Robert Michael Snyder — the author of the “Chess for Juniors” book series — issued a statement to the media through his attorney, saying he was not guilty of sexually abusing two boys who came to him wishing to know more about chess.
Snyder, 55, refused to speak for himself at his sentencing hearing, during which he was described as a narcissistic pedophile, who used chess to manipulate and destroy his young charges. He pleaded guilty Jan. 29 to a probation violation.
“There has been no willingness on his part to seek rehabilitation,” said Larimer County District Judge Dave Williams. “He has no empathy at all for his victims.”
Williams then imposed an open sentence on Snyder, meaning he will spend at least 12 years — and potentially much longer — in prison for sexual assault on a child.

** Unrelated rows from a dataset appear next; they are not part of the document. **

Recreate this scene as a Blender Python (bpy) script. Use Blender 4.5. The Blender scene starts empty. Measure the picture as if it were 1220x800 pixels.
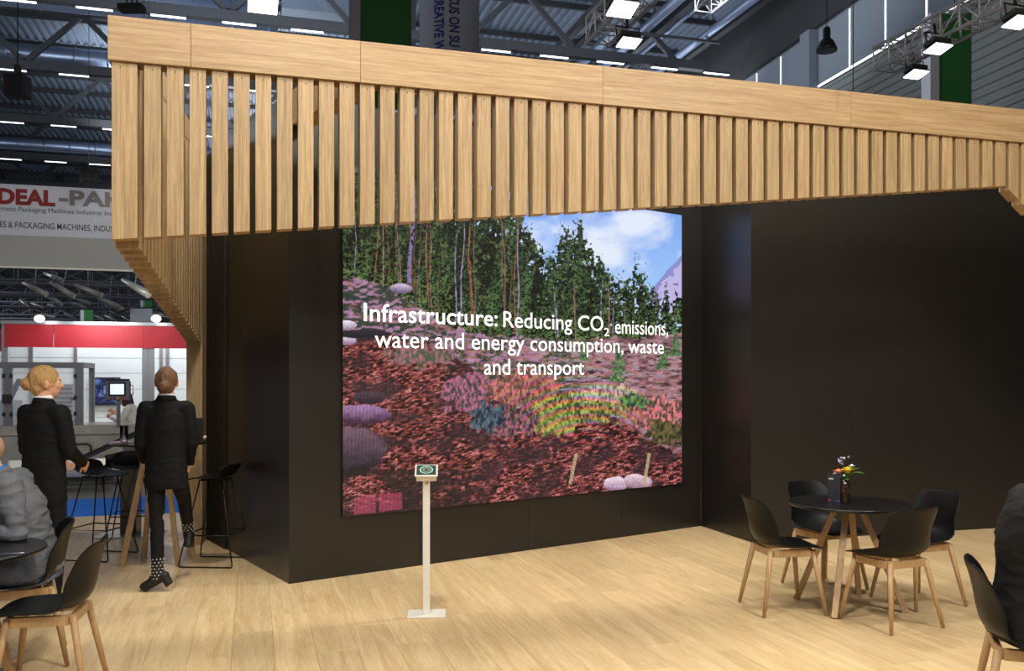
import bpy, bmesh, math, random
import numpy as np
from mathutils import Vector, Matrix, noise

# ---------------------------------------------------------------- camera, world, light, exposure
S = bpy.context.scene
C = S.collection
PI = math.pi
R = math.radians
EYE = 1.62           # lens height
FOC = 1070.0         # focal length for a frame 1220 wide
cam = bpy.data.cameras.new('camera')
cam.sensor_width = 36.0
cam.lens = FOC / 1220 * 36.0
cam.shift_y = 51.0 / 1220
cam.clip_end = 300
camo = bpy.data.objects.new('camera', cam)
camo.location = (0, 0, EYE)
camo.rotation_euler = (PI/2, 0, 0)
C.objects.link(camo)
S.camera = camo
S.view_settings.view_transform = 'Standard'
S.view_settings.look = 'None'
S.view_settings.gamma = 1
S.view_settings.use_curve_mapping = False
S.view_settings.exposure = 0.0
W = bpy.data.worlds.new('hall_ambience')
S.world = W
W.use_nodes = True
W.node_tree.nodes['Background'].inputs[0].default_value = (0.80, 0.87, 1.0, 1)
W.node_tree.nodes['Background'].inputs[1].default_value = 0.27

# floodlights on the trusses: (x, y, z, aim x, aim y, aim z, watts)
FLOODS = [
    (-2.2, -0.9, 6.7, -1.8, 5.8, 2.2, 70), (0.9, -0.9, 6.7, 0.6, 6.2, 2.6, 74),
    (3.6, -0.9, 6.7, 2.8, 7.2, 2.4, 86), (4.6, 0.75, 5.95, 3.6, 7.4, 2.2, 80),
    (-1.53, 6.4, 6.7, -1.3, 6.2, 0, 135), (2.62, 7.75, 5.95, 2.45, 6.9, 0, 150),
    (-2.36, 9.3, 6.7, -2.8, 8.4, 0, 100), (-0.70, 3.55, 6.7, 0.2, 5.2, 0, 150),
    (3.73, 3.9, 5.95, 3.0, 5.2, 0, 130), (0.13, 0.67, 6.7, -2.2, 5.2, 0, 95)]
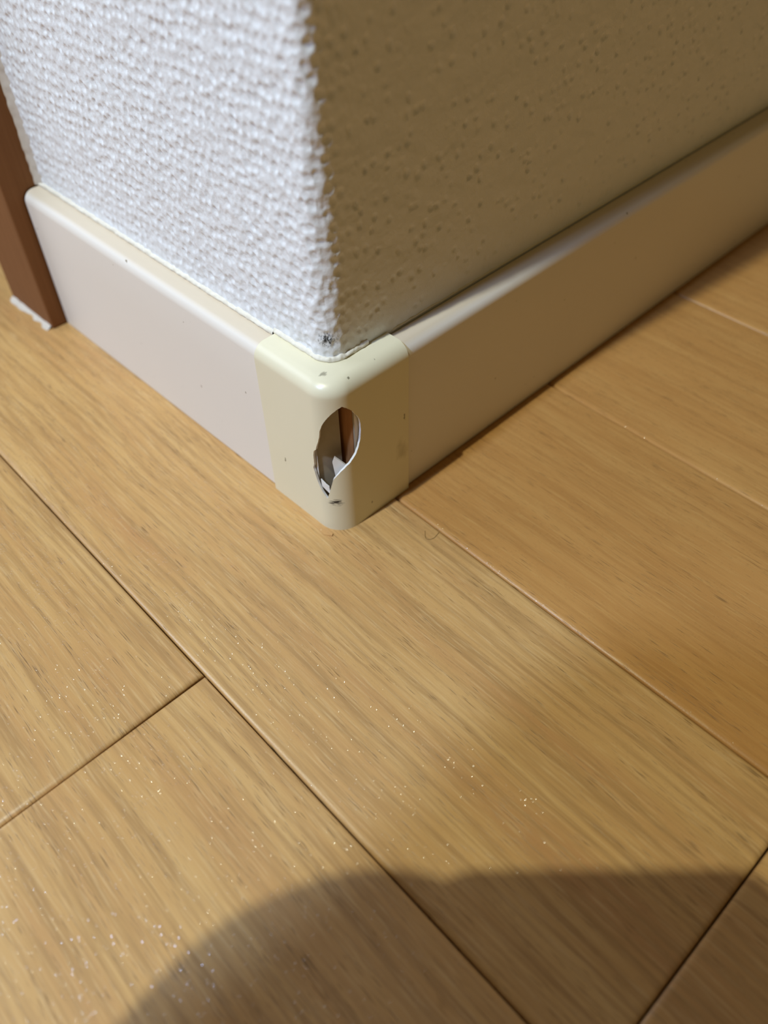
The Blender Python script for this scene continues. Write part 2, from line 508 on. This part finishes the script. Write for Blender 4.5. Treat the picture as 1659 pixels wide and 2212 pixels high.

Under the sentence, Snyder may apply for parole, but the Department of Corrections has the latitude to decide when — or if — he can be released, prosecutor Cliff Riedel said.
Riedel told the court that a psycho- sexual evaluation of Snyder revealed a man who cared only for his own sexual needs and a man who used students — and sometimes their mothers — to get what he wanted.
“This is a highly intelligent man, a very manipulative defendant who is a predatory pedophile with delusions of his own grandeur,” Riedel said.
Police said Snyder molested two male students — 10 and 11 — at his Fort Collins home, which had a backyard playground called “Fort Chess.”
In 2005, he pleaded guilty to sexual assault on a child as well as a misdemeanor count of unlawful sexual contact with a child, involving another student.
After serving a two-year sentence in the Larimer County Jail for the misdemeanor, he fled the country in 2008 for Belize instead of serving 10 years of intensive supervision for sex offenders.
Snyder was arrested last year when the television show “America’s Most Wanted” featured him in an episode. A parent at an elementary school in Belize saw the show and tipped off law enforcement that a man known as Augustin Rios matching Snyder’s description was teaching chess to children through the school.
Riedel said Snyder got a Mexican birth certificate, a driver’s license and a passport while he was serving his two-year sentence. In Belize, he married a police officer who had two young children and resumed teaching chess, Riedel said.
Snyder has shown no remorse for what he did to his young students, said the mother of one of his victims.
“He is a lifelong pedophile who won’t stop,” the woman told Williams. “Clearly, he can’t be trusted.”